GIVEN RECORDS:
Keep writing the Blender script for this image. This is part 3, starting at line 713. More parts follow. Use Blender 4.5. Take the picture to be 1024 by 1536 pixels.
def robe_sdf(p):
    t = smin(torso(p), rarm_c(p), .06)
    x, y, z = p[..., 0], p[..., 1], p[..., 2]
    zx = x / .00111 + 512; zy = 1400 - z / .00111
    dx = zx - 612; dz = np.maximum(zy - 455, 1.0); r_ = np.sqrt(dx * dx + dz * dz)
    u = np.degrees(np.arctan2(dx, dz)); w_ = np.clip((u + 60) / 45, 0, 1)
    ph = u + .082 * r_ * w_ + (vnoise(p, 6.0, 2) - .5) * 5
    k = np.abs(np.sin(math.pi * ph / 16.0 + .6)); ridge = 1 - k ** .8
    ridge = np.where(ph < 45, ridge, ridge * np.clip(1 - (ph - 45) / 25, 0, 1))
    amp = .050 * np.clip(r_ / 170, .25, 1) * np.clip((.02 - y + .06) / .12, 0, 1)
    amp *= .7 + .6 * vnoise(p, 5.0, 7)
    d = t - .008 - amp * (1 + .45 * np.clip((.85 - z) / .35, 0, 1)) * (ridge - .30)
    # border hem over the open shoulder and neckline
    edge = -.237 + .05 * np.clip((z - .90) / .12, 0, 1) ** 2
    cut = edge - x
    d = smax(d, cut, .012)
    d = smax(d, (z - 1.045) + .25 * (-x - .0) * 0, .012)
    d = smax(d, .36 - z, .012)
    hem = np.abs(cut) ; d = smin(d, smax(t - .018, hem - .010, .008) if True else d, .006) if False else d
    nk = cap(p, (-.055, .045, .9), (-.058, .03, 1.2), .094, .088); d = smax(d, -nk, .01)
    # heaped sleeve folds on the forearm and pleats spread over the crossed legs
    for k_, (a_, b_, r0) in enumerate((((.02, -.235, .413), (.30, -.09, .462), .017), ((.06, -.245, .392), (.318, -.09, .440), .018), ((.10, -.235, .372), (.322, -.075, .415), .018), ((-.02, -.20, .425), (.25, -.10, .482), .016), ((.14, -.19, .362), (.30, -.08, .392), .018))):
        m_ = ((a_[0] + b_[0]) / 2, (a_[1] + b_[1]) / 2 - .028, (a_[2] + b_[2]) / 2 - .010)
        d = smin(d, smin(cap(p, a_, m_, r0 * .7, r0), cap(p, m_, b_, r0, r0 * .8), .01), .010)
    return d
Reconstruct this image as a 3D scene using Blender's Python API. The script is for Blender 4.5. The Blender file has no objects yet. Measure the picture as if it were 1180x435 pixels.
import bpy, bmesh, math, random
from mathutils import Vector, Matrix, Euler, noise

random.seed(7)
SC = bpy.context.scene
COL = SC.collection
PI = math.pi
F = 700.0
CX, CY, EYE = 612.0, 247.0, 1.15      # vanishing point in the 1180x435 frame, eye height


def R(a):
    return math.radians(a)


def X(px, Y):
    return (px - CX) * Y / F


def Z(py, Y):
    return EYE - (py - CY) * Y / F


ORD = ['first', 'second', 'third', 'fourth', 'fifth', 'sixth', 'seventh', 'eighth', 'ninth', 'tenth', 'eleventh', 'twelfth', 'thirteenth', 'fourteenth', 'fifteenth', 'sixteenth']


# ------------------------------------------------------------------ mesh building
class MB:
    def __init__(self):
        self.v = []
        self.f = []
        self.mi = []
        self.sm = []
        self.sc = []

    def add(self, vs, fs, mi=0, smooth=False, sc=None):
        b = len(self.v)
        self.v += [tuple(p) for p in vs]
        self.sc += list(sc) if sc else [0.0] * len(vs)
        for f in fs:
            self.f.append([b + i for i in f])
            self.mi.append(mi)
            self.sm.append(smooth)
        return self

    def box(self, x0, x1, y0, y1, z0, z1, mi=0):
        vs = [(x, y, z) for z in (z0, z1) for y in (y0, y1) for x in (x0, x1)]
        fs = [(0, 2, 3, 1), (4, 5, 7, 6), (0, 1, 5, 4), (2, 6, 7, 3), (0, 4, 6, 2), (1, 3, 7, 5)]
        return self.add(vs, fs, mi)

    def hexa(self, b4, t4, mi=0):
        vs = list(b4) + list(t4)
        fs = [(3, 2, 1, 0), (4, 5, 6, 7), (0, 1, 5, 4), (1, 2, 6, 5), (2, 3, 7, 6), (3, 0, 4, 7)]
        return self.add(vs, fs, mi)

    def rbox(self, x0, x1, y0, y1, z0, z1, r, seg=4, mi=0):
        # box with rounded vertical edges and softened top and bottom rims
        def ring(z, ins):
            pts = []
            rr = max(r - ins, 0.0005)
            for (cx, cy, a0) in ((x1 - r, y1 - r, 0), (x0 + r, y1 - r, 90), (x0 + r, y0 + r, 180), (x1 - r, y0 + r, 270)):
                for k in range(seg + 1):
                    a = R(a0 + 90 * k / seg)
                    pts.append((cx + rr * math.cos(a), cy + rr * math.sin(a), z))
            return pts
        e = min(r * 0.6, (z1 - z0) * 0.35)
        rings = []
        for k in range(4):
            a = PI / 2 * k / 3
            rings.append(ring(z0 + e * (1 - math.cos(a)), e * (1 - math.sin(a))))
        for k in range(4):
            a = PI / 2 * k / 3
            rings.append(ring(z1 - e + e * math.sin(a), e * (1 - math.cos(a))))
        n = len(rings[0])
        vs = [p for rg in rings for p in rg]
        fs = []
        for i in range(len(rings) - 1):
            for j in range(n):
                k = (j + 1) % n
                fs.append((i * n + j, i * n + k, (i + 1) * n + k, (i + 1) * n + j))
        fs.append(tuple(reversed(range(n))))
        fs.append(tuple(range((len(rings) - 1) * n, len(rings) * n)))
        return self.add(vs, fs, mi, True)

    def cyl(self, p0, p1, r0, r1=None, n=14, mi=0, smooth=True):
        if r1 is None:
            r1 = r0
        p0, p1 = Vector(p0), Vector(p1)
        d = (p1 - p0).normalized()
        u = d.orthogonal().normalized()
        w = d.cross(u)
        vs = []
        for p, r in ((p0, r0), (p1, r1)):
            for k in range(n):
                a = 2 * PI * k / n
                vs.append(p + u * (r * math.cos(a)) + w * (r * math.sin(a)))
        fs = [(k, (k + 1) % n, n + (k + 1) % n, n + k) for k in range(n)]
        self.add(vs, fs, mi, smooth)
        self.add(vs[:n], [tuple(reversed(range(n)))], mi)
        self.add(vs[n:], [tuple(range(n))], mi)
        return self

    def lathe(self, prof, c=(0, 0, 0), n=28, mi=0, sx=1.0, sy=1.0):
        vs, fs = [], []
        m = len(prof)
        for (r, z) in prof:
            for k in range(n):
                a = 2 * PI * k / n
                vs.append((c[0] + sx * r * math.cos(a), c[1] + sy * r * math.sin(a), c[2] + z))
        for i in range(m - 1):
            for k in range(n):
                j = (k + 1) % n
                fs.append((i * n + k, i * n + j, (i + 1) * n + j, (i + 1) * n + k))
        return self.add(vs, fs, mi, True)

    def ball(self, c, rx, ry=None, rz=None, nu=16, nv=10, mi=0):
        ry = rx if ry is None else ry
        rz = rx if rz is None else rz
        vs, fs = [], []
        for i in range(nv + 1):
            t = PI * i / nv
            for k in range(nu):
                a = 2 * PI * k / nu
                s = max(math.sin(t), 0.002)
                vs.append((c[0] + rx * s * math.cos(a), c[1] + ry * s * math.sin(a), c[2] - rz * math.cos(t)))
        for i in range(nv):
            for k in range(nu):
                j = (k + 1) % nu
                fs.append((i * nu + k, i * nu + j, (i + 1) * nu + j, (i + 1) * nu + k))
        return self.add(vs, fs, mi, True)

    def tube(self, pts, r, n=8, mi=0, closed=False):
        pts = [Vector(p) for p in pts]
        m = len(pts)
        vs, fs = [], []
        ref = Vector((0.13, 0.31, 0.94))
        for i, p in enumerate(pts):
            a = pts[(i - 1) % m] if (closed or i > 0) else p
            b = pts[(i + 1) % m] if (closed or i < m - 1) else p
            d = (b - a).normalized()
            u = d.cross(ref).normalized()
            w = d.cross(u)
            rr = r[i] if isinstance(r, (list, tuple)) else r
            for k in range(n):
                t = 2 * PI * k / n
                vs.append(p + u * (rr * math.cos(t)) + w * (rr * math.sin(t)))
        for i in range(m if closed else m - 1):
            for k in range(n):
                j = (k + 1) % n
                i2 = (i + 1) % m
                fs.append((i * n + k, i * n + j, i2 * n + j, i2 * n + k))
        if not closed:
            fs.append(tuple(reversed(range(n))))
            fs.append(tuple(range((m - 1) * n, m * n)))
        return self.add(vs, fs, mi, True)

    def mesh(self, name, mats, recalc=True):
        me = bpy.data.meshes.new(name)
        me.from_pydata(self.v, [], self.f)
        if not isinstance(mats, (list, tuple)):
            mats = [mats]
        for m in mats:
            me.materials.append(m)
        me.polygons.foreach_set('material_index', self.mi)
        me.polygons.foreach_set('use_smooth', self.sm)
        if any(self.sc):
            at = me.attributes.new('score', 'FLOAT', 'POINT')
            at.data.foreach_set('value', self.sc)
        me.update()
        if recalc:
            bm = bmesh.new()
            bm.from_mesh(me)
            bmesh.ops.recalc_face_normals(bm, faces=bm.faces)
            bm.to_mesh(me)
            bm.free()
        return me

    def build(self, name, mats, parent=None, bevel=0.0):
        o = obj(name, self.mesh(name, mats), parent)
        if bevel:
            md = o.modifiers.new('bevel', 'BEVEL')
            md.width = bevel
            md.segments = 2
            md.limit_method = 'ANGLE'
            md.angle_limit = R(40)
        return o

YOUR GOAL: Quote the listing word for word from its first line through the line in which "from mathutils import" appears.

EXERCISE SOLUTION:
Keep writing the Blender script for this image. This is part 3, starting at line 713. More parts follow. Use Blender 4.5. Take the picture to be 1024 by 1536 pixels.
def robe_sdf(p):
    t = smin(torso(p), rarm_c(p), .06)
    x, y, z = p[..., 0], p[..., 1], p[..., 2]
    zx = x / .00111 + 512; zy = 1400 - z / .00111
    dx = zx - 612; dz = np.maximum(zy - 455, 1.0); r_ = np.sqrt(dx * dx + dz * dz)
    u = np.degrees(np.arctan2(dx, dz)); w_ = np.clip((u + 60) / 45, 0, 1)
    ph = u + .082 * r_ * w_ + (vnoise(p, 6.0, 2) - .5) * 5
    k = np.abs(np.sin(math.pi * ph / 16.0 + .6)); ridge = 1 - k ** .8
    ridge = np.where(ph < 45, ridge, ridge * np.clip(1 - (ph - 45) / 25, 0, 1))
    amp = .050 * np.clip(r_ / 170, .25, 1) * np.clip((.02 - y + .06) / .12, 0, 1)
    amp *= .7 + .6 * vnoise(p, 5.0, 7)
    d = t - .008 - amp * (1 + .45 * np.clip((.85 - z) / .35, 0, 1)) * (ridge - .30)
    # border hem over the open shoulder and neckline
    edge = -.237 + .05 * np.clip((z - .90) / .12, 0, 1) ** 2
    cut = edge - x
    d = smax(d, cut, .012)
    d = smax(d, (z - 1.045) + .25 * (-x - .0) * 0, .012)
    d = smax(d, .36 - z, .012)
    hem = np.abs(cut) ; d = smin(d, smax(t - .018, hem - .010, .008) if True else d, .006) if False else d
    nk = cap(p, (-.055, .045, .9), (-.058, .03, 1.2), .094, .088); d = smax(d, -nk, .01)
    # heaped sleeve folds on the forearm and pleats spread over the crossed legs
    for k_, (a_, b_, r0) in enumerate((((.02, -.235, .413), (.30, -.09, .462), .017), ((.06, -.245, .392), (.318, -.09, .440), .018), ((.10, -.235, .372), (.322, -.075, .415), .018), ((-.02, -.20, .425), (.25, -.10, .482), .016), ((.14, -.19, .362), (.30, -.08, .392), .018))):
        m_ = ((a_[0] + b_[0]) / 2, (a_[1] + b_[1]) / 2 - .028, (a_[2] + b_[2]) / 2 - .010)
        d = smin(d, smin(cap(p, a_, m_, r0 * .7, r0), cap(p, m_, b_, r0, r0 * .8), .01), .010)
    return d
Reconstruct this image as a 3D scene using Blender's Python API. The script is for Blender 4.5. The Blender file has no objects yet. Measure the picture as if it were 1180x435 pixels.
import bpy, bmesh, math, random
from mathutils import Vector, Matrix, Euler, noise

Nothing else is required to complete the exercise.